A good overhaul of investment advisory regulations

The investment advisory regulations of 2013 allowed a corporate entity to both distribute and advise, within itself, with proper segregation


Abhijit Bhatlekar/Mint
Abhijit Bhatlekar/Mint

The advisory regulations of 2013 by the Securities and Exchange Board of India (Sebi) were brought in to create a new class of advisers, who would primarily focus on offering advice on fee-only basis and assume a fiduciary responsibility. This was a major break from the past and a harbinger of things to come. But there were loopholes that could be exploited, and others that were open to interpretation. The new consultation paper—Consultation Paper on Amendments/Clarifications to the Sebi (Investment Advisers) Regulations, 2013—has addressed these concerns. Here are some of them.

Subsidiary: The investment advisory regulations of 2013 allowed a corporate entity to both distribute and advise, within itself, with proper segregation. This has practical problems. Within the same entity, information sharing between departments violates client privacy. This keeps happening in banks where privileged client information gets shared with the sales team, which then approaches clients to sell products.

This violates the principles of justice: while a corporate entity is allowed to do both the activities, the individual adviser has to choose between advisory and distribution functions. This issue has been addressed in the paper.

The transition period of 3 years (for companies and for banks governed by the Reserve Bank of India (RBI)) is excessive, when a mere 6 months were given to transition when the investment adviser regulations were introduced.

Consideration: The paper reduces the ambiguity surrounding ‘consideration’ too. Even if an adviser does not charge fees and she—or her subsidiary or associates—receive commission or get any economic benefits, it is still remuneration and she will have to comply with the investment adviser regulations. It is made clear that any monetary arrangement would come under the ambit of these rules.

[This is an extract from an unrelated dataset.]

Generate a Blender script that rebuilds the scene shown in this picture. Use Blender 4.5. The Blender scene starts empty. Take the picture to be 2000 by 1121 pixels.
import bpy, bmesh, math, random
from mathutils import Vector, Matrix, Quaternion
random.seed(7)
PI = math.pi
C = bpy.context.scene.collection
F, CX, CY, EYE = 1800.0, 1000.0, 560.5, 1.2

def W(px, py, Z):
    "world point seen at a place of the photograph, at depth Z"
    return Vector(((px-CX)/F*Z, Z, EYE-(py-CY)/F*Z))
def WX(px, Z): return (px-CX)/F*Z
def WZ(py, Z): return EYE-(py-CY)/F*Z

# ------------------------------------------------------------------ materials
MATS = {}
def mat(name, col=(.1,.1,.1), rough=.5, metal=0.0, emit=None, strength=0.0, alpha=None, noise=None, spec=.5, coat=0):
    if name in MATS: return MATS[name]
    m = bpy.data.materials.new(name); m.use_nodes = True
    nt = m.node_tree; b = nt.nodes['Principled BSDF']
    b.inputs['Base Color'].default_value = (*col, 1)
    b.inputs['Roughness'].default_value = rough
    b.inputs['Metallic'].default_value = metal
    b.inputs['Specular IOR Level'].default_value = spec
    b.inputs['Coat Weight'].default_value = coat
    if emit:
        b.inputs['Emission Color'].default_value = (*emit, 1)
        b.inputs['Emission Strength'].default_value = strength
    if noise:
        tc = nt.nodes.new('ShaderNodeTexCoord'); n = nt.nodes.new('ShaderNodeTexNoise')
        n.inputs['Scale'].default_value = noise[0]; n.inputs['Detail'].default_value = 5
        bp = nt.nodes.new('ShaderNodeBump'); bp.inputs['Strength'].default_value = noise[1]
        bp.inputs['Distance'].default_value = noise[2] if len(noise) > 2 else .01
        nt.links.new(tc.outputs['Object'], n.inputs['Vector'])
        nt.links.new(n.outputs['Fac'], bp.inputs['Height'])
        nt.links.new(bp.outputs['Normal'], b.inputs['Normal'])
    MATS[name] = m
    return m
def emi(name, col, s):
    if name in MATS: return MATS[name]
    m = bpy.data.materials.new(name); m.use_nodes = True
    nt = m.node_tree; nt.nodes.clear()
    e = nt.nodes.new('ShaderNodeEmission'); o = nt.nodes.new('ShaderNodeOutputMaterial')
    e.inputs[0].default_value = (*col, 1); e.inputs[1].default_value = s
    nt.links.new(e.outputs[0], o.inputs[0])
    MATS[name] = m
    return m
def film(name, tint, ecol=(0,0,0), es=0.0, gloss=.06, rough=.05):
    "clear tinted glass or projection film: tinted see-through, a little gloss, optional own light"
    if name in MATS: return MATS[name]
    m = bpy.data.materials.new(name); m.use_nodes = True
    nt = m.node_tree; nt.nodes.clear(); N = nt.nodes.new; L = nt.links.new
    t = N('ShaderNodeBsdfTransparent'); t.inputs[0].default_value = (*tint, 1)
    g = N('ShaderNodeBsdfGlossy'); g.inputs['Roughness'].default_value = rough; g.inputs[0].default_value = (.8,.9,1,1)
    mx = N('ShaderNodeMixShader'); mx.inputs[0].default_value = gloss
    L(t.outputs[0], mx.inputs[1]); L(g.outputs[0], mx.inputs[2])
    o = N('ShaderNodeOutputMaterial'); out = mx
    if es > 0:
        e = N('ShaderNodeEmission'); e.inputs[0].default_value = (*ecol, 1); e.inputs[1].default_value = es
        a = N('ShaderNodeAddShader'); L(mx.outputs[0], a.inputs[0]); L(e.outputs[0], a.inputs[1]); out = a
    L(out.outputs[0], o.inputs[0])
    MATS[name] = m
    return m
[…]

Demarcation: The consultation paper also seeks to sharpen the distinction between advisory and distribution functions. So, a person or firm needs to decide whether they would like to distribute products or provide fee-only based advice. In this context, there is a lot of sound and fury about whether the time has really come for fee-only advisories. Changes have been happening the world over after the market meltdown of 2008. Financial services and have major implications on the lives of people. Hence, regulators have been closing in.

Fiduciary is the new standard that regulators prefer. They want advisers to act in the best interests of their clients, which is the correct way. In the US, they are looking at introducing a fiduciary standard on even retirement-product sellers. Transparency and true advice are gaining currency the world over.

Earning a commission is not wrong, but regulators increasingly want consumers to access proper advice before buying products. It’s time for financial advisers to change; to adapt to the emerging environment of advisories. Done right, it will not only work well for everyone, it will be immensely satisfying as well.

Incidental advice: This was another aspect of the investment adviser regulations that was being loosely interpreted. Some interpreted that if the income from the advisory is not significant, then the advisory practice itself is incidental. Some others felt that if they do not collect fees, then it can be termed incidental. Some professionals—like chartered accountants—felt that any advice they offer along with their practice, was incidental. Now, the speculation surrounding incidental advice has been put to rest. Anyone who wants to provide advice, needs to register with Sebi.

Designation: The regulator also wants to curtail the loose use of the terms ‘independent financial adviser’ or ‘wealth adviser’ by distributors. Those wanting to use such appellation now need to register. Those who want to continue distributing products, would need to use the term ‘mutual fund distributor’.

Satisfactory discharge of duty: There is again consternation about the fact that distributors would still have to provide a certain level of advice, but are not allowed to do so as mutual fund distributors.

My understanding is that distributors can do need-satisfaction selling. They could match client needs with the appropriate product benefits, which, in their case, would be satisfactory discharge of duty.

An adviser, on the other hand, would need to understand the needs, goals and the timing; analyse the client’s situation; look at her risk-bearing ability; examine alternative strategies and finally come up with an appropriate asset allocation and specific product options. These two are entirely different.

Clarity on automated advice: This consultation paper recognises automated advisories and their potential to offer advice in a cost-effective manner.

Robo-advisors, or any others hybrid models providing advice, need to comply with the investment adviser regulations. The consultation paper also specifies various controls for such automated tools that are used for giving advice or leading to advice. Such tools need to be fit and suitable for the intended client set. There has to be proper disclosure on how the tool works, and comprehensive system of audits needs to be complied with.

This iteration of the regulations offers many other clarifications and directives, which make for a much more robust regulation. Focus on advisories, fiduciary standard, segregation of functions and lowering the cost to clients have been given importance. The loopholes, that were exploited have been largely plugged. There is more clarity now about advisory and distribution functions. This is indeed good for everyone: the customers, distributors and advisers.

Suresh Sadagopan is the founder of Ladder7 Financial Advisories.